Talking to a group of students (probably around high school level), they shared that they believed “grades” in education were important. Some of their thoughts were that it was an accurate assessment of where they were (and in some ways better than comments) and that it showed how they compared to others.
To be honest, these comments surprised me, so I asked them to dig deeper. One student chose to share her voice, and courageously shared a story of how when she was younger, she struggled a great deal with literacy and numeracy, and that it bothered her. Visibly upset, she continued by telling how seeing the grades that others had, motivated her to improve in those areas herself. Her bravery and honesty were so commendable, that many thanked her for sharing her story.

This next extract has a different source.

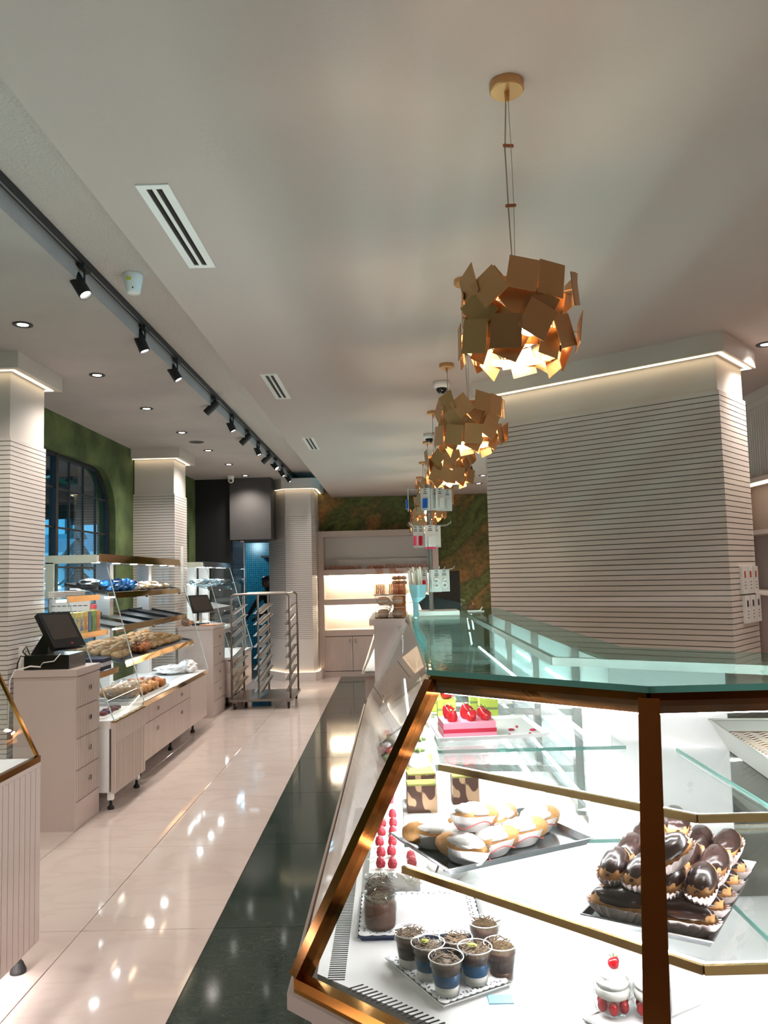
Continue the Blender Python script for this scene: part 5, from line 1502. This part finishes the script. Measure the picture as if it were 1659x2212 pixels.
# ---- mosaic cake slices
def slice_(x, y, rz, label, w=.076, d=.05, h=.068):
    z = 1.09
    t = thing('cake_slice', label, 'cake', (x, y, z), 'mosaic chocolate slices')
    box_at((x, y, z), w + .022, d + .03, .002, rz).build('cake_board', M_['paper'], t)
    box_at((x, y, z + .002), w, d, h, rz).build('cake', M_['bisc'], t)
    box_at((x, y, z + .002 + h), w*.99, d*.98, .004, rz).build('pistachio_top', M_['pist'], t)
slice_(.060, 2.095, .05, 'marbled chocolate slice with green top at the left shelf end, front one')
slice_(.062, 2.185, .1, 'marbled chocolate slice with green top at the left shelf end, behind another', h=.072)
slice_(.178, 2.165, .06, 'marbled chocolate slice standing alone right of the pair', w=.07)
def lemon(x, y, label):
    t = thing('lemon_cake', label, 'cake', (x, y, 1.09), 'lemon cream cakes')
    MB().lathe([(.04, 0), (.04, .03), (.001, .03)], (x, y, 1.09), 18).build('base', M_['lemon'], t)
    MB().lathe([(.038, .03), (.034, .05), (.02, .066), (.001, .07)], (x, y, 1.09), 18).build('cream_dome', M_['whip'], t, smooth=True)
    for k in range(4):
        a = k * 1.6; MB().ell((x + .01*math.cos(a), y + .01*math.sin(a), 1.165), .012, .006, .006, 8, 5, rot=Matrix.Rotation(a, 3, 'Z')).build('leaf', M_['leaf'], t)
lemon(.065, 2.46, 'white cream dome on yellow base, nearer one')
lemon(.075, 2.62, 'white cream dome on yellow base, farther one')

# ---- strawberries
def strawberry(c, r, par, rz=0, name='strawberry'):
    c = Vector(c)
    o = MB().lathe([(.001, -r*1.25), (r*.5, -r*.95), (r*.9, -r*.2), (r*1.0, r*.3), (r*.75, r*.8), (.001, r*.95)], c, 12, (.5*math.cos(rz), .5*math.sin(rz), -.75)).build(name, M_['straw'], par, smooth=True)
    l = MB()
    for k in range(5):
        a = 2*PI*k/5 + rz
        d = Vector((math.cos(a), math.sin(a), .5)) * r * .7
        l.add([c + Vector((0, 0, -r*.1)) + Vector((.5*math.cos(rz), .5*math.sin(rz), -.75)) * r * -.0 + Vector((0, 0, r*.75)), c + Vector((0, 0, r*.75)) + d + Vector((-d.y, d.x, 0))*.3, c + Vector((0, 0, r*.7)) + d*1.4, c + Vector((0, 0, r*.75)) + d - Vector((-d.y, d.x, 0))*.3], [(0, 1, 2, 3)])
    l.build('sepals', M_['leaf'], o)
    return o
z = 1.27
t = rect_tray('cake_tray', 'white rectangular tray with strawberry cake on the top glass shelf', (.105, 2.06), (.29, .03), (-.02, .27), z, .012, .01, M_['plate'])
cz = z + .004
t = thing('strawberry_cake', 'layered pink cake with glazed strawberries on the white tray', 'cake', (.185, 2.14, cz))
box_at((.187, 2.15, cz), .14, .11, .012, .08).build('sponge', M_['pinkcream'], t)
box_at((.187, 2.15, cz + .012), .141, .111, .010, .08).build('jelly_layer', M_['jelly'], t)
box_at((.187, 2.15, cz + .022), .138, .108, .016, .08).build('mousse', M_['pinkcream'], t)
for x, y, r, a in ((.142, 2.165, .019, .4), (.148, 2.115, .015, 2.0), (.190, 2.155, .021, 1.0), (.198, 2.12, .015, 3.0), (.236, 2.13, .016, .2), (.232, 2.18, .015, 1.5)):
    strawberry((x, y, cz + .038 + r*.85), r, t, a)
for k, (x, y) in enumerate(((.295, 2.10), (.31, 2.17), (.365, 2.16), (.35, 2.11), (.33, 2.21))):
    o = MB().ell((x, y, cz + .003), .010 if k in (1, 2) else .004, .006, .003, 8, 5, wob=.4, seed=k).build('cake_crumb', M_['jelly']); tag(rebase(o, (x, y, cz)), 'dark red cake crumb left on the white tray', 'crumb', 'crumbs on the white tray')
def green_cake(x, y, label):
    t = thing('pistachio_cake', label, 'cake', (x, y, z), 'green cakes with strawberries')
    box_at((x, y, z), .068, .066, .002).build('cake_board', M_['paper'], t)
    box_at((x, y, z + .002), .054, .052, .024).build('sponge', M_['matcha'], t)
    box_at((x, y, z + .026), .0535, .0515, .007).build('filling', M_['leaf'], t)
    box_at((x, y, z + .033), .054, .052, .024).build('sponge', M_['matcha'], t)
    strawberry((x, y, z + .074), .018, t, 1.0)
    MB().tube([(x + .016, y + .01, z + .057), (x + .016, y + .012, z + .08), (x + .024, y + .012, z + .10)], .0012, 5).build('chocolate_twig', M_['pudding_dark'], t)
green_cake(.150, 2.40, 'green cake topped with strawberry behind the white tray, front left')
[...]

After that moment, I could not stop thinking about her story. In some way, it made me feel that in some way because she wasn’t able to do the same thing as others at the same time, it might not have only motivated her, but could have also demoralized her. Sometimes competition is something that drives people (I definitely have that side in myself), but at an early age, do we teach kids that if they are not good at the same things in school, they are less than others? I have refrained from saying “our smartest students”, and have chosen to say, “our most academically successful students” because there is a difference.
There are many of my peers that went to school that I may have done better than in school, but it doesn’t mean that I was smarter than them.

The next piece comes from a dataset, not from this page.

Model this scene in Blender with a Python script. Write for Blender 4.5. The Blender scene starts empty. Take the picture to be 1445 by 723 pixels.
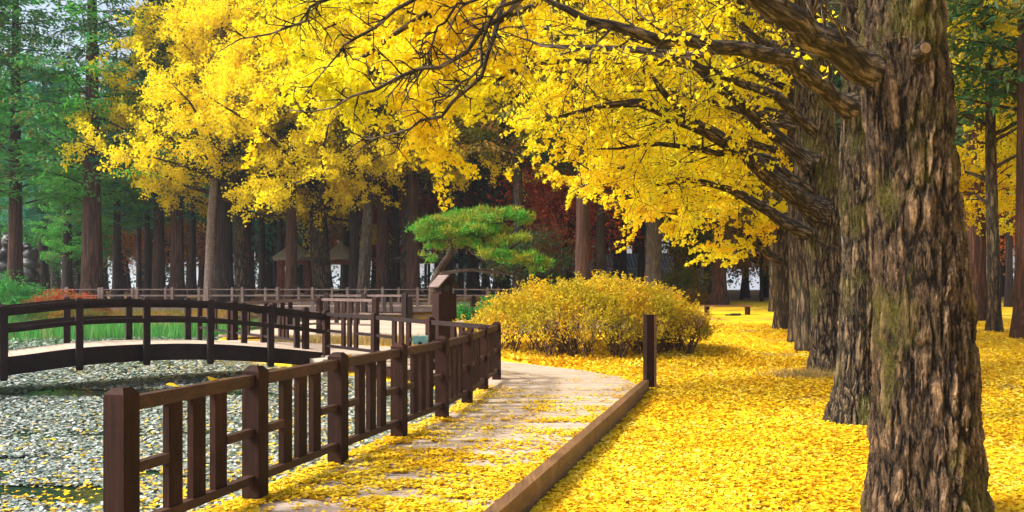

Student Erica Goldson shared this same thinking in her 2010 valedictorian speech:
“I am graduating. I should look at this as a positive experience, especially being at the top of my class. However, in retrospect, I cannot say that I am any more intelligent than my peers. I can attest that I am only the best at doing what I am told and working the system. Yet, here I stand, and I am supposed to be proud that I have completed this period of indoctrination. I will leave in the fall to go on to the next phase expected of me, in order to receive a paper document that certifies that I am capable of work. But I contest that I am a human being, a thinker, an adventurer – not a worker. A worker is someone who is trapped within repetition – a slave of the system set up before him. But now, I have successfully shown that I was the best slave. I did what I was told to the extreme. While others sat in class and doodled to later become great artists, I sat in class to take notes and become a great test-taker. While others would come to class without their homework done because they were reading about an interest of theirs, I never missed an assignment. While others were creating music and writing lyrics, I decided to do extra credit, even though I never needed it. So, I wonder, why did I even want this position? Sure, I earned it, but what will come of it? When I leave educational institutionalism, will I be successful or forever lost? I have no clue about what I want to do with my life; I have no interests because I saw every subject of study as work, and I excelled at every subject just for the purpose of excelling, not learning.”
There are times when you are a kid, that you just wish you were an adult, and then you become an adult and miss the days of being a kid. What is scary is that the pressures of being a kid now, seem to be a lot different from when I grew up.
I hope that as educators, we can learn to communicate and convey to our students that although they might not have the same strengths or abilities as someone else, it doesn’t make them less.